Copy out all lines carrying the word "wide".

Dataset section
- - -
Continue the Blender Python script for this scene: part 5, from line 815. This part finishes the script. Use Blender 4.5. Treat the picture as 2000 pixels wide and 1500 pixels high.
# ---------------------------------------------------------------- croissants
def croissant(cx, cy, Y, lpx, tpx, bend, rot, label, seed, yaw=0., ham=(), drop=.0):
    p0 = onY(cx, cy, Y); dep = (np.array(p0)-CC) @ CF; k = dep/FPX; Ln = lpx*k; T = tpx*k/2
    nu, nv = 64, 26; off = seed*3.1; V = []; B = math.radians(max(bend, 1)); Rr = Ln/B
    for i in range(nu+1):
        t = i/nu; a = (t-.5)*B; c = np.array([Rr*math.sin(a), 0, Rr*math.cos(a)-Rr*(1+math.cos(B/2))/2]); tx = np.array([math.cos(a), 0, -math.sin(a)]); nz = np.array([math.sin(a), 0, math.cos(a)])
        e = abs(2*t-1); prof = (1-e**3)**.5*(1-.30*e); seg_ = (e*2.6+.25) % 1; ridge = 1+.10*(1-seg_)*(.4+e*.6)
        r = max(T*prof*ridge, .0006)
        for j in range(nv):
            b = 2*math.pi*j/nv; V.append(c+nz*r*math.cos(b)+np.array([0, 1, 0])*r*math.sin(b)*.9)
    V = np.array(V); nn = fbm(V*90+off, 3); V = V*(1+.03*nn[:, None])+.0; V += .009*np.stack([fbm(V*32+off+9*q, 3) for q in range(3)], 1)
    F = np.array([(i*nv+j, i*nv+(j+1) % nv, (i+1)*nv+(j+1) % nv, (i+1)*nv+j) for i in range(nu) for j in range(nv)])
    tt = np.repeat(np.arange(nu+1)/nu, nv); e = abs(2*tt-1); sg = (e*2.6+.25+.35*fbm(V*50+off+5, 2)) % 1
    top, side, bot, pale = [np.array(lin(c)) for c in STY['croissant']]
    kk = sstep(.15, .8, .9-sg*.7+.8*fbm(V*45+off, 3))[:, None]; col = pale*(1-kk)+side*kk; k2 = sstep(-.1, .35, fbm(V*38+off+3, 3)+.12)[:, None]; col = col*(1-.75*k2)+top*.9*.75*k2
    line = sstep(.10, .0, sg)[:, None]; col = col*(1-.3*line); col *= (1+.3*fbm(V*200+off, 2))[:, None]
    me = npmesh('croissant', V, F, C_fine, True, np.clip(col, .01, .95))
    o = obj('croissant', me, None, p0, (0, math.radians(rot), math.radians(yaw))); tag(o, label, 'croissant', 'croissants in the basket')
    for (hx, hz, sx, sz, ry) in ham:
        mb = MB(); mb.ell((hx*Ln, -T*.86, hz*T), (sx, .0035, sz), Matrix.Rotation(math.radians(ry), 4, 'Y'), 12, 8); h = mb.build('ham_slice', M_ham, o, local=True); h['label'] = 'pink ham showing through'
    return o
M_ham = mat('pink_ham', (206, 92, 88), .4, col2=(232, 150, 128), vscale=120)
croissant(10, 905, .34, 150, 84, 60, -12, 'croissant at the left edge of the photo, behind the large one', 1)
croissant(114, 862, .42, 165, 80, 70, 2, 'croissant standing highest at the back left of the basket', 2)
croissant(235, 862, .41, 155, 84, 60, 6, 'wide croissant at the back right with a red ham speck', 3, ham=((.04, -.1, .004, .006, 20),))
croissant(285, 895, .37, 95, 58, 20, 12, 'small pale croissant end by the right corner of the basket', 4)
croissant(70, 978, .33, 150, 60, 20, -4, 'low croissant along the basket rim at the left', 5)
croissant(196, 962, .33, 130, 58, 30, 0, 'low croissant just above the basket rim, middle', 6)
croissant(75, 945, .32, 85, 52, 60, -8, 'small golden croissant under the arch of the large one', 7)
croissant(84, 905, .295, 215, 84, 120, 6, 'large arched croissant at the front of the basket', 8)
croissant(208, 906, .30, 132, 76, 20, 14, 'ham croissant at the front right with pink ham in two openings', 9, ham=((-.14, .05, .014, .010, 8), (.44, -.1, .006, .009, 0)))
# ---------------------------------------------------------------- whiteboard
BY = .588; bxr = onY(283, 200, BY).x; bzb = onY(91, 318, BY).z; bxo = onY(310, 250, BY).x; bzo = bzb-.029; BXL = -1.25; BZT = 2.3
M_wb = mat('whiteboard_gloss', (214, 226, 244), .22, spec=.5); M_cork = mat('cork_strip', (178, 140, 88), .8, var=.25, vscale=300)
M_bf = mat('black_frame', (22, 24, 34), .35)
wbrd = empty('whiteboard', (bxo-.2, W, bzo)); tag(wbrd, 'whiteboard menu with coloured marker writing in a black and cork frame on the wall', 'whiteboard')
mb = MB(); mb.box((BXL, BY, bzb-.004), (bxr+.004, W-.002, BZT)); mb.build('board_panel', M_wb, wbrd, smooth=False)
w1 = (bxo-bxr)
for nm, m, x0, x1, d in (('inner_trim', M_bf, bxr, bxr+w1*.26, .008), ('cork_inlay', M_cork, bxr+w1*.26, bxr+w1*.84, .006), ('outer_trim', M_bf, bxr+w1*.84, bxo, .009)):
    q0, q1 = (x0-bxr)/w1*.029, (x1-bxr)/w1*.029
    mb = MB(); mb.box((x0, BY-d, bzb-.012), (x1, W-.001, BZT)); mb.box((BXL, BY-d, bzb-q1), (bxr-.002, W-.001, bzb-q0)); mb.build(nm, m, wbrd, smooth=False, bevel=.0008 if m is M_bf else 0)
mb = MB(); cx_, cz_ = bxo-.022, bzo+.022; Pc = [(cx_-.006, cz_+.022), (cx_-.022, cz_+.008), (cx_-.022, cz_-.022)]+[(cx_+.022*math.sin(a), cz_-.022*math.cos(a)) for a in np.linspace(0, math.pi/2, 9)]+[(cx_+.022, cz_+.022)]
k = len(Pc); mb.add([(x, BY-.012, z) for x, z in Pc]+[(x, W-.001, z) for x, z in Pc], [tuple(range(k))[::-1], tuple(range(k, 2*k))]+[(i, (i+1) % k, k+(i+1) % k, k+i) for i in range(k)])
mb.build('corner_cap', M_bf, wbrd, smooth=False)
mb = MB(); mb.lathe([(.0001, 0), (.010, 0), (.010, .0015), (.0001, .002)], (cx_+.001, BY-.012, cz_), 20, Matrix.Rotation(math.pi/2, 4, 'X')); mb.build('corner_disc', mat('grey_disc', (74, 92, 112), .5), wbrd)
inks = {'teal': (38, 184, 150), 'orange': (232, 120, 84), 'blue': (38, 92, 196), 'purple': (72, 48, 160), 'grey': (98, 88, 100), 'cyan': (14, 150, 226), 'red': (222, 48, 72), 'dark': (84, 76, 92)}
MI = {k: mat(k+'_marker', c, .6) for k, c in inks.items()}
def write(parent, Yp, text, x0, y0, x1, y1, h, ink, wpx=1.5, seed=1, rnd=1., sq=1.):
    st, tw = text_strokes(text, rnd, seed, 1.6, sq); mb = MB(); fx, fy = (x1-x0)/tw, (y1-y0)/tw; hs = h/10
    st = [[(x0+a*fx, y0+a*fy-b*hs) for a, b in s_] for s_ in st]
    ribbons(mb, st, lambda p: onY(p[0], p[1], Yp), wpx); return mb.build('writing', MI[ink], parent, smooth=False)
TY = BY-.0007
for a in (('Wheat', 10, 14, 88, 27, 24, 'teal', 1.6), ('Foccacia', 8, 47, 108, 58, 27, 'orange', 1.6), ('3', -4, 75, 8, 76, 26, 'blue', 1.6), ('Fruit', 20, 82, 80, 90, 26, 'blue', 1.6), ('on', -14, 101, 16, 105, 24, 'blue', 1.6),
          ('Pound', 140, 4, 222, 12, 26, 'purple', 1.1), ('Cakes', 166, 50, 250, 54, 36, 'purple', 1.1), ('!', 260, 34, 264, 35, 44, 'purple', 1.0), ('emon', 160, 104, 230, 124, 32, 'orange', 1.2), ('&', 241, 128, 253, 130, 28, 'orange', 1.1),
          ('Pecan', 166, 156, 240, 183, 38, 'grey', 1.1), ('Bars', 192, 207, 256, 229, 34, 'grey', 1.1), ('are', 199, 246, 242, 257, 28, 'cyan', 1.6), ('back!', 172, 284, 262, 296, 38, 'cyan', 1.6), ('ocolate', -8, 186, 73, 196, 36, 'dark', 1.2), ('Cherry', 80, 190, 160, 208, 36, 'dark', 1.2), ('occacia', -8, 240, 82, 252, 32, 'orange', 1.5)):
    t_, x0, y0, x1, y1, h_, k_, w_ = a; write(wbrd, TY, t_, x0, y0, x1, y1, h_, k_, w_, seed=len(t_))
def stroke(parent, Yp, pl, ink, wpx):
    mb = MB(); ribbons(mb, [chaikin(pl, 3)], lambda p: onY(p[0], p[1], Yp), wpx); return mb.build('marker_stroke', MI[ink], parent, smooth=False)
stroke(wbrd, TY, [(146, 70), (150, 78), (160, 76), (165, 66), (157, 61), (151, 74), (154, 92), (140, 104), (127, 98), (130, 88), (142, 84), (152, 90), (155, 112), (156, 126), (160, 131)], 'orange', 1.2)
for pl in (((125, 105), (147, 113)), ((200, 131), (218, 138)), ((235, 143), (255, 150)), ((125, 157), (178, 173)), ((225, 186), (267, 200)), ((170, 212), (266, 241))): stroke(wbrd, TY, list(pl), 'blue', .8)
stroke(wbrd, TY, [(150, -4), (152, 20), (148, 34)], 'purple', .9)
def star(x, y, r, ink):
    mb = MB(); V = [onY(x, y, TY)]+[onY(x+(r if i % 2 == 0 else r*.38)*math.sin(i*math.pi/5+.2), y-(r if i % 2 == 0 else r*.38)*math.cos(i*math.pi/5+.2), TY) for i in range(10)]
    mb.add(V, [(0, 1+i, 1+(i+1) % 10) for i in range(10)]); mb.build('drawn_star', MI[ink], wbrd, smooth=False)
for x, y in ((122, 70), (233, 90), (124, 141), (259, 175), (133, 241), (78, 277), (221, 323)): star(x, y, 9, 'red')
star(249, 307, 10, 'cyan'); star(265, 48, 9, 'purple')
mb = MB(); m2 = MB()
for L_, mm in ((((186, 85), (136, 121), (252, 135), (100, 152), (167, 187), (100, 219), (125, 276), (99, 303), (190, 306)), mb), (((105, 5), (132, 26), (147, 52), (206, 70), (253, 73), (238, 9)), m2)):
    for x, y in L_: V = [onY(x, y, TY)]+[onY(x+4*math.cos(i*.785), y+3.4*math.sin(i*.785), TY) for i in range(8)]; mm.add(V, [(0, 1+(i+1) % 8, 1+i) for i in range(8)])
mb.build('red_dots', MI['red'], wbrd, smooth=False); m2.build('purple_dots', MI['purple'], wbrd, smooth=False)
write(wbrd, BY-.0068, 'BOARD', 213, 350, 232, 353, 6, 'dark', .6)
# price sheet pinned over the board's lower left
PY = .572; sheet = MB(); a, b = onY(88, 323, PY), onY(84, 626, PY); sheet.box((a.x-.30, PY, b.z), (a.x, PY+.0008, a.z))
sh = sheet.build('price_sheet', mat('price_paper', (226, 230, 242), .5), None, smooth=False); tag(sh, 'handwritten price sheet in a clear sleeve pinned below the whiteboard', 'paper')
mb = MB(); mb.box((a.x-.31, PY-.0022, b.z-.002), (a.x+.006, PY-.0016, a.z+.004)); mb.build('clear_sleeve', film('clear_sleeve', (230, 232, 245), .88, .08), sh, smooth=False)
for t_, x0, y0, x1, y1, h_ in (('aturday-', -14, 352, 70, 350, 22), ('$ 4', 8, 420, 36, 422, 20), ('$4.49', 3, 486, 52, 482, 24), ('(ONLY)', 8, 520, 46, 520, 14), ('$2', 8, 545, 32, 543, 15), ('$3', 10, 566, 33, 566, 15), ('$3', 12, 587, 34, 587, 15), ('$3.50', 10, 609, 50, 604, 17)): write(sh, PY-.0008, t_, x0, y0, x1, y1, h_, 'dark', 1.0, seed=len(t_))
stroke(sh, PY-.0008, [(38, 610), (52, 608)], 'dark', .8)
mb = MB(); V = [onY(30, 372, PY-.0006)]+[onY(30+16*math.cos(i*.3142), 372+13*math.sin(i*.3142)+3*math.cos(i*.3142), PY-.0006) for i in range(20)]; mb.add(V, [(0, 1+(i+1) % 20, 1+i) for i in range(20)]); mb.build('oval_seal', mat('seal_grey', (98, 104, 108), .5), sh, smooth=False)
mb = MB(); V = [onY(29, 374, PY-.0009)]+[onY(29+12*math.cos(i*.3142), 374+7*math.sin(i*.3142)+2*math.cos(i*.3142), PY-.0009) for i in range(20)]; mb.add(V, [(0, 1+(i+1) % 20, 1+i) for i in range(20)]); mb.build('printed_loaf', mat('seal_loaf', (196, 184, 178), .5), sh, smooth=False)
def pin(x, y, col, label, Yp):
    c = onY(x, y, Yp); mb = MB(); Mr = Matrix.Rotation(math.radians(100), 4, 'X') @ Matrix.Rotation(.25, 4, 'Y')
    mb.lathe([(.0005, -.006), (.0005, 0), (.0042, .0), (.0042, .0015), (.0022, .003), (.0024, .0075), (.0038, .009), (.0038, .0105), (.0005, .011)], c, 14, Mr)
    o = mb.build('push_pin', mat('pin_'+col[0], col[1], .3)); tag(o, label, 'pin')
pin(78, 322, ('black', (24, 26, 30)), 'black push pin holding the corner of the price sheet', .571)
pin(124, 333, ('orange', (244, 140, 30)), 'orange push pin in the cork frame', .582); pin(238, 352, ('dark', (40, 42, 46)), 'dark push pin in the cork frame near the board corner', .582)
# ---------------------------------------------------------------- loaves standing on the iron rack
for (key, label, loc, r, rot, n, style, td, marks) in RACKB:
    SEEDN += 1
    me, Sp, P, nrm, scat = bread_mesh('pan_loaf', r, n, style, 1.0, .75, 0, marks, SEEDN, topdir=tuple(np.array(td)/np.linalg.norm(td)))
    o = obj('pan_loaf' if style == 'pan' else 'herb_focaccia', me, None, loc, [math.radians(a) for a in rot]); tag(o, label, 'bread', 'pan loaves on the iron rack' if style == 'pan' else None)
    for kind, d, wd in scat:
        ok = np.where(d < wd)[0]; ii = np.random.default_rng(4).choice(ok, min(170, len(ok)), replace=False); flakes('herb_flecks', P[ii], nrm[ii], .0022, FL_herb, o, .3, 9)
- - -
Exercise response
Continue the Blender Python script for this scene: part 5, from line 815. This part finishes the script. Use Blender 4.5. Treat the picture as 2000 pixels wide and 1500 pixels high.
croissant(235, 862, .41, 155, 84, 60, 6, 'wide croissant at the back right with a red ham speck', 3, ham=((.04, -.1, .004, .006, 20),))